The style has been making the rounds on social media—and were notably worn by Kim Kardashian and North West. Ye designed them with creative involvement from Balenciaga’s similarly mononymous designer Demna. “Both Virgil [Abloh] and Demna worked on Yeezy season one, and now with losing Virgil, I wasn’t able to work with him when he was at Louis Vuitton, so that’s why I think it’s so important that me and Demna still get to work together,” he says. “We collectively present new ideas for our species, you know?”
That new idea was realized in campaign photos by frequent Ye collaborator Nick Knight. Here, Candice Swanepoel is pictured with a bald head wearing the silver shades, connected in the back by a cord, and nothing else. Ye and Swanepoel recently flew to London to shoot with Knight (the bald head is actually Knight’s, not Swanepoel’s—his head was photoshopped).
“I can send them out to any modeling agency now and be employed for the top of my head only,” Knight says. Since the two have worked together on many projects, including the short film Jesus Is King, music video “24,” and the YZY SPLY website, Knight and Ye have built a rapport. “Unlike virtually any other person I’ve worked with, he very much wants to make sure he sees what he wants to see. Not in a nasty way at all; it’s very inspiring to work with someone who cares that much about how the imagery should work,” Knight says. (For this image, Knight notes they went back and forth to find the perfect shade of gray-blue.) Ye had wanted to work with Swanepoel since spotting her at a party 12 years ago, and Knight describes her as “one of those models who just wants to get a great image and will work to do so.” The feeling is mutual, as Swanepoel says, “The vision for the shoot was so clear but also allowed for me to contribute my perspective on it. Moreover, it was exciting being a part of something I knew would instantly become iconic.”

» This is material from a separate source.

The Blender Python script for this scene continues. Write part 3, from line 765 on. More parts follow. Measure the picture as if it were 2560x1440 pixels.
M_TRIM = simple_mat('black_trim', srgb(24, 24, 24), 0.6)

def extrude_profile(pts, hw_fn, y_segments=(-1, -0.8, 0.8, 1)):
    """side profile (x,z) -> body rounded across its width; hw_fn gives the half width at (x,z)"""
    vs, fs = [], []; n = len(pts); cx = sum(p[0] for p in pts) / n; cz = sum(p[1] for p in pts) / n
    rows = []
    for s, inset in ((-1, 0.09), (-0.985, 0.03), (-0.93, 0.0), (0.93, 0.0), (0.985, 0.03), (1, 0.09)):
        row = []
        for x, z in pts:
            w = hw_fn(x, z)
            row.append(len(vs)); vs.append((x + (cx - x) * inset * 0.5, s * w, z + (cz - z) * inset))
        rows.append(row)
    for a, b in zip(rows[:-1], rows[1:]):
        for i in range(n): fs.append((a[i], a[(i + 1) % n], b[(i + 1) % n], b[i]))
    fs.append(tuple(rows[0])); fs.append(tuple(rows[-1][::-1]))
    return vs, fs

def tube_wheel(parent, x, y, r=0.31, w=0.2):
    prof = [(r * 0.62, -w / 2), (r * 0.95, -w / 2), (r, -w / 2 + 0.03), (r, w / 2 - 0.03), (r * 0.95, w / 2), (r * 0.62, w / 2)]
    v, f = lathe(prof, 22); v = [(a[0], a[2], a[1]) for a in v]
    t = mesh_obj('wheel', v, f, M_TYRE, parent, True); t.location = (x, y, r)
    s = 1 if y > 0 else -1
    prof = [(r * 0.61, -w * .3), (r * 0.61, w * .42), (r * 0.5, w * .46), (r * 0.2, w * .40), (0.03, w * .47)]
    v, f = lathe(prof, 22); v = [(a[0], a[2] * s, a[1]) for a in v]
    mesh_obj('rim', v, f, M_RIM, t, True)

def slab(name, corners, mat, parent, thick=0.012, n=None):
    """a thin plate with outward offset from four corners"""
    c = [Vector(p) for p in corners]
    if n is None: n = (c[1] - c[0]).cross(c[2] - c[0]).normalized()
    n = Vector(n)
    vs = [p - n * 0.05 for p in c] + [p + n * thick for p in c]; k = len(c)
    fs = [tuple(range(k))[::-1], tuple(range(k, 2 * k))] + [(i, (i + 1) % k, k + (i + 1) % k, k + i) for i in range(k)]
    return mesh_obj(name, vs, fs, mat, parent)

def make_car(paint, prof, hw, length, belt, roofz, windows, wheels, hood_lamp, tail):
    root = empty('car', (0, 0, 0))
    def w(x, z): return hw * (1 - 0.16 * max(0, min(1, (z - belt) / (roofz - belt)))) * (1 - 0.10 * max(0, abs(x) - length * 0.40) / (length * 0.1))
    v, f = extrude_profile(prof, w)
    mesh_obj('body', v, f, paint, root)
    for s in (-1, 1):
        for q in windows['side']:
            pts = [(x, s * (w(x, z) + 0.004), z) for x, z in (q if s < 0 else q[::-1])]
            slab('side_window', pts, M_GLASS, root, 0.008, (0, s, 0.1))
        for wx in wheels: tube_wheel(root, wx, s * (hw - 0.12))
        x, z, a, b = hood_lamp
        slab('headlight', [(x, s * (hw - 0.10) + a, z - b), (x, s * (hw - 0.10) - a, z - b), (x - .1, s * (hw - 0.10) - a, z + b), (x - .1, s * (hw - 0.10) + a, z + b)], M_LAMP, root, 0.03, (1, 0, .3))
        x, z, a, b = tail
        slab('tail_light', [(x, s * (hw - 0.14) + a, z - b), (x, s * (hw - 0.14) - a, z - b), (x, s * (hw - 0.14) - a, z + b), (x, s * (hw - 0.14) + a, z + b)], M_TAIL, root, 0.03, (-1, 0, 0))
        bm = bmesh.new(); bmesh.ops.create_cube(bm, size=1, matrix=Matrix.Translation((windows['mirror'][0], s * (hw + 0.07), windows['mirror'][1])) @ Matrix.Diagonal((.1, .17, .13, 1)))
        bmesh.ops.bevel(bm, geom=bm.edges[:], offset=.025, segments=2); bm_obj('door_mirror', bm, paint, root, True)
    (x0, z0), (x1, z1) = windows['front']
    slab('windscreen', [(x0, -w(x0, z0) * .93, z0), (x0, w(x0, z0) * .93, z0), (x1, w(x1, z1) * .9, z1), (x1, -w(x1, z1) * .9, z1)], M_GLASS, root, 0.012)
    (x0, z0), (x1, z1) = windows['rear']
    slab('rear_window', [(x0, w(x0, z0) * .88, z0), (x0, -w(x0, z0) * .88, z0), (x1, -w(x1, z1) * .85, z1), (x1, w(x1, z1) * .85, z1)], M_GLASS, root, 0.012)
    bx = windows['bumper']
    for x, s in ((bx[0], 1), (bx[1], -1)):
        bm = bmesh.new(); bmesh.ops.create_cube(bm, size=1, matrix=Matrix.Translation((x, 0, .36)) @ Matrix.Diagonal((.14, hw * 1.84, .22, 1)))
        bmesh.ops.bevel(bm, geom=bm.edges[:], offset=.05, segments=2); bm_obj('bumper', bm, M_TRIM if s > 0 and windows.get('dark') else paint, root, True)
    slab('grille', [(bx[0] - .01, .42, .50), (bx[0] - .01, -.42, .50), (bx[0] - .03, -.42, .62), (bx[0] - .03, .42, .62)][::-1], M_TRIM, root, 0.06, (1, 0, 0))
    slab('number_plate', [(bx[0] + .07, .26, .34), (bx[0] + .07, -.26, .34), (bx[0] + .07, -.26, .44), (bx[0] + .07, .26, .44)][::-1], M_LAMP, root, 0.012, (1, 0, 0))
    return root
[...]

The sunglasses can make anyone—be it Lil Uzi Vert or Lisa Rinna—look like they’ve landed from the year 3022. Ye himself appears to have mixed feelings about the term futuristic, though. “Saying something is in the future takes out the accountability of it needing to exist in our reality, and the fact that it’s 2022 and we don’t have the future we thought we were going to have,” he says. “Certain things are more futuristic, and a lot of things are less futuristic than we thought we would have. Obviously, I’ve been defined as a futurist. I’ll put it like this, it’s going to rhyme, it’s going to be poetry: Since we’ve been defined as futurists, we will define what the future is.”

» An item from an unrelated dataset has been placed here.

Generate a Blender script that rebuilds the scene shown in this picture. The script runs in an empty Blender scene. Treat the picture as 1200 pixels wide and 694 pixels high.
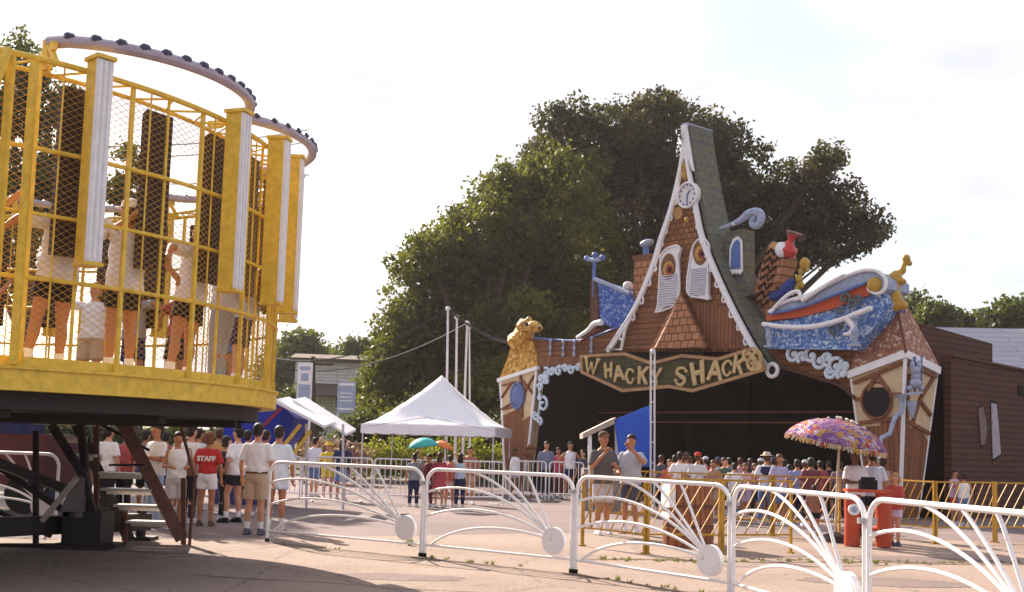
import bpy, bmesh, math, random
import numpy as np
from mathutils import Vector, Matrix, Euler
R = math.radians
PI = math.pi
random.seed(7)
sc = bpy.context.scene
COL = sc.collection

# ---------------------------------------------------------------- camera
FPX, EYE, PITCH, ROLL = 1300.0, 1.52, R(5.15), R(1.7)
PX0, PY0 = 600.0, 404.0
cd = bpy.data.cameras.new('camera'); cam = bpy.data.objects.new('camera', cd); COL.objects.link(cam)
cam.location = (0, 0, EYE)
CR = Matrix.Rotation(PI/2 + PITCH, 3, 'X') @ Matrix.Rotation(ROLL, 3, 'Z')
cam.rotation_euler = CR.to_euler()
cd.sensor_width = 36; cd.lens = 36*FPX/1200; cd.shift_y = (PY0-347)/1200
cd.clip_end = 3000; cd.clip_start = 0.1
sc.camera = cam

def ray(px, py):
    return CR @ Vector(((px-PX0)/FPX, -(py-PY0)/FPX, -1))
def at(px, py, Y):
    """world point seen at a photo pixel, at world distance Y"""
    d = ray(px, py); return Vector((0, 0, EYE)) + d*(Y/d.y)
def gnd(px, py, z=0.0):
    d = ray(px, py); return Vector((0, 0, EYE)) + d*((z-EYE)/d.z)
def gx(px, Y):
    """ground point at depth Y under photo column px (near the horizon)"""
    p = at(px, 540, Y)
    for _ in range(3):
        # follow the tilted vertical down to the ground
        q = proj((p.x, Y, 0)); p.x += (px-q[0])/FPX*Y
    return Vector((p.x, Y, 0))
def proj(p):
    c = CR.transposed() @ (Vector(p)-Vector((0, 0, EYE)))
    return (PX0 + FPX*c.x/-c.z, PY0 - FPX*c.y/-c.z)

# ---------------------------------------------------------------- materials
MATS = {}
def nd(nt, t, **kw):
    n = nt.nodes.new(t)
    for k, v in kw.items():
        if k.startswith('i_'): n.inputs[k[2:].replace('_', ' ')].default_value = v
        else: setattr(n, k, v)
    return n
def mixc(nt, f, a, b, blend='MIX'):
    m = nt.nodes.new('ShaderNodeMix'); m.data_type = 'RGBA'; m.blend_type = blend
    for s, v in ((0, f), (6, a), (7, b)):
        if isinstance(v, (int, float)): m.inputs[s].default_value = v
        elif isinstance(v, tuple): m.inputs[s].default_value = (*v[:3], 1)
        else: nt.links.new(v, m.inputs[s])
    return m.outputs[2]
def newmat(name):
    m = bpy.data.materials.new(name); m.use_nodes = True
    nt = m.node_tree; b = nt.nodes['Principled BSDF']
    b.inputs['Specular IOR Level'].default_value = 0.3
    return m, nt, b
def mat(name, c, rough=0.6, var=0.25, scale=6.0, metal=0.0, bump=0.0, spec=0.3, c2=None):
    """painted / fabric / plain surface with mottled wear"""
    if name in MATS: return MATS[name]
    m, nt, b = newmat(name)
    tc = nd(nt, 'ShaderNodeTexCoord')
    n = nd(nt, 'ShaderNodeTexNoise'); n.inputs['Scale'].default_value = scale; n.inputs['Detail'].default_value = 6
    n.inputs['Roughness'].default_value = 0.65
    nt.links.new(tc.outputs['Object'], n.inputs['Vector'])
    dark = tuple(x*(1-var) for x in c) if c2 is None else c2
    r = nd(nt, 'ShaderNodeValToRGB'); r.color_ramp.elements[0].position = .35; r.color_ramp.elements[1].position = .65
    r.color_ramp.elements[0].color = (*dark, 1); r.color_ramp.elements[1].color = (*c, 1)
    nt.links.new(n.outputs['Fac'], r.inputs[0])
    nt.links.new(r.outputs[0], b.inputs['Base Color'])
    b.inputs['Roughness'].default_value = rough; b.inputs['Metallic'].default_value = metal
    b.inputs['Specular IOR Level'].default_value = spec
    if bump:
        bp = nd(nt, 'ShaderNodeBump'); bp.inputs['Strength'].default_value = bump; bp.inputs['Distance'].default_value = .02
        nt.links.new(n.outputs['Fac'], bp.inputs['Height']); nt.links.new(bp.outputs[0], b.inputs['Normal'])
    if name == 'white_fence_paint': r.color_ramp.elements[0].position = .27; r.color_ramp.elements[1].position = .40
    MATS[name] = m; return m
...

While these images are—at their core—showcasing sunglasses, the collaborators involved spoke to me of a bigger vision. Another photo shows Swanepoel with a hefty backpack standing under what looks like a solar eclipse. Collectively, they resemble an ad for a science fiction movie. But this film has a twist. “Having spent some of my life with the man, I believe that is his fundamental thing: He wants to make the world a better place,” Knight says of Ye. “He said to me the other day, it should be like a dystopian movie, but with a happy ending. Why do those movies always have a sad ending? Why can’t there be one where it works out and it’s a better place?”